Random Ramblings From a Church Nerd

Saturday, November 05, 2005

Lost Sheep?

Today, I was at a workshop type meeting, called "Deepening the Welcome". It was an opportunity for Lutheran congregations who have declared themselves to be "Reconciling In Christ" (RIC). RIC congregations have made a formal statement of welcome that will include (but is not limited to) GLBT persons. This workshop day was called "Deepening the Welcome" so that congregations who have the designation can find proactive ways to seek out and include more folks out there. The workshop had the feeling of a mix between a Human Rights Campaign meeting and an evangelism conference.

I was invited to be there to be a resource person in a conversation about including and communciating with children and youth about matters of sexuality, welcoming and the RIC process. I was invited because of my work with GLBT youth in a faith-based context. The other resource people talked about their work with young children in their congregations.

One pastor described an activity they did with the kids that made me take a new look at a great biblical text. She said that they hid 100 paper cut-outs of sheep around the church. They then read Luke 15:1-6.

Now the tax collectors and sinners were all drawing near to hear him. And the Pharisees and the scribes murmured, saying, "This man receives sinners and eats with them." So he told them this parable: "What man of you, having a hundred sheep, if he has lost one of them, does not leave the ninety-nine in the wilderness, and go after the one which is lost, until he finds it? And when he has found it, he lays it on his shoulders, rejoicing. And when he comes home, he calls together his friends and his neighbors, saying to them, 'Rejoice with me, for I have found my sheep which was lost.'

They talked about the need to have every person included in the family of Christ. They then sent the kids off on a hunt for the 100 sheep. The kids took to it immediately. At one point, the pastor said, "I think you've gotten the point after about 85 sheep. Let's stop looking." The kids went bizerk on her. They couldn't leave a single sheep behind. After that parable, it was unthinkable.

I have often thought of the work of RIC as evangelism. As congregations shared what they did with their RIC status, I realized that they they were targeting a specific population to which to share the good news. They are reaching out those sheep that are still trying to navigate this world by themselves. It is part of our evanglical imperative to try to gather in everyone. It is a departure from this present world's values to only try to attract the middle-class white folks. We are supposed to reach out to all. This story made that reality alive for me again.

Of course, those who are against welcoming GLBT people into the life of the church would not stop reading at verse six. They would continue:

Just so, I tell you, there will be more joy in heaven over one sinner who repents than over ninety-nine righteous persons who need no repentance.

These detractors would probably focus on the word "repentance." For them, that is what this is all about. It is not about reaching out to individuals. It's about forcing people to pretend to be something they are not, and labeling it "repentance." It is about laying a burden on GLBT people that most people are not able to bear.

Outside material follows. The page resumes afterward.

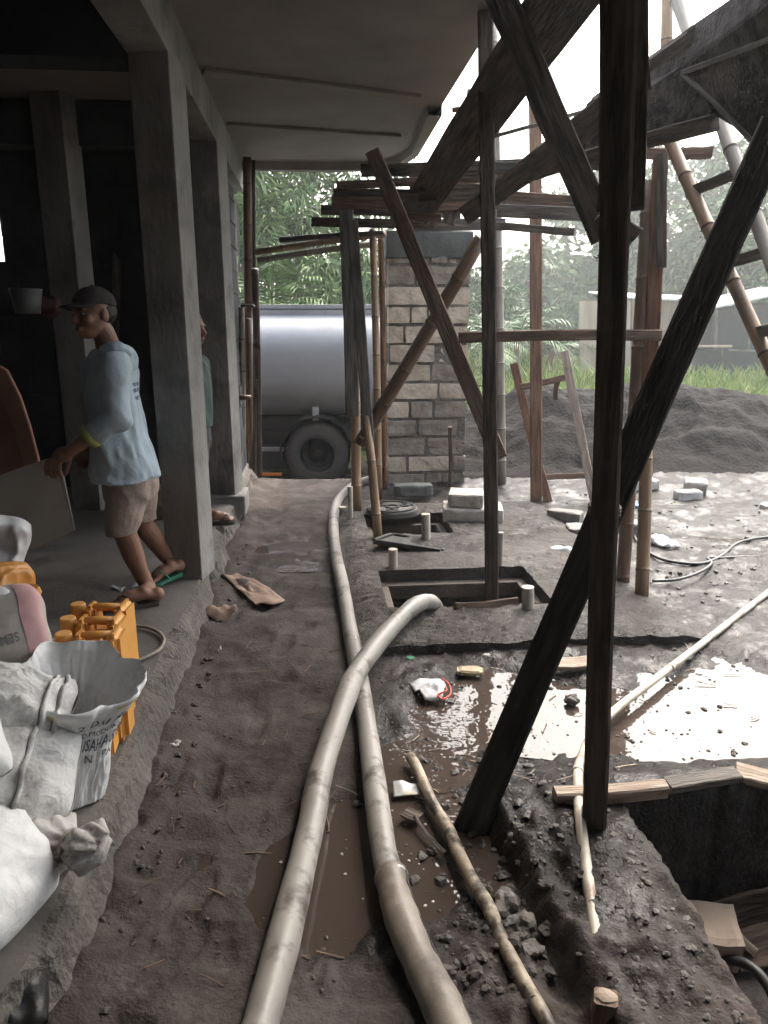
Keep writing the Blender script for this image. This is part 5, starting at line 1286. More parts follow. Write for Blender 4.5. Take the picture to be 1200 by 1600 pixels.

You know what? I don't care. The weight of the first six verses is enough to convince me that we are called to reach out in love to one another. It means that we are to celebrate when someone walks in our door. We are not called to deny membership to those who desire to be a part of our church family. We are not called to put restrictions on who is a part of the "fold". We are not even called to asses someone's vocational gifts based on something as perifery as sexual orientation. We are only called to seek for those out in the world. Then we celebrate when they are with us.


Blogger Karen said...

I just wanted to extend to you my best this holiday season. May you enjoy a joyous holiday season with family and friends. I have enjoyed reading your posts from time to time and while I cannot afford to send Christmas cards to everyone, I wanted at least to wish you happy holidays through your blog.

7:16 AM  
Blogger PJ said...

Well said my friend. Each of us is a lost sheep in need of the warmth and love of God's fold. It is not right for us to declare some sheep worthy of being included and put an undue "price" upon the other sheep. There is no sin greater than another--and certainly being fully who one was created to be is no sin at all. I wish we could fully and truly embrace our God as beyond boundaries and inclusive of every lost sheep. There is a song by Patty Griffin called "Poor Mans House" and one of the lines is "God never loses sight of even one skinny little sheep, so say your prayers, count your ribs and go to sleep." The song is about the plight of a poor family--but I think that line speaks to our situation as skinny sheep.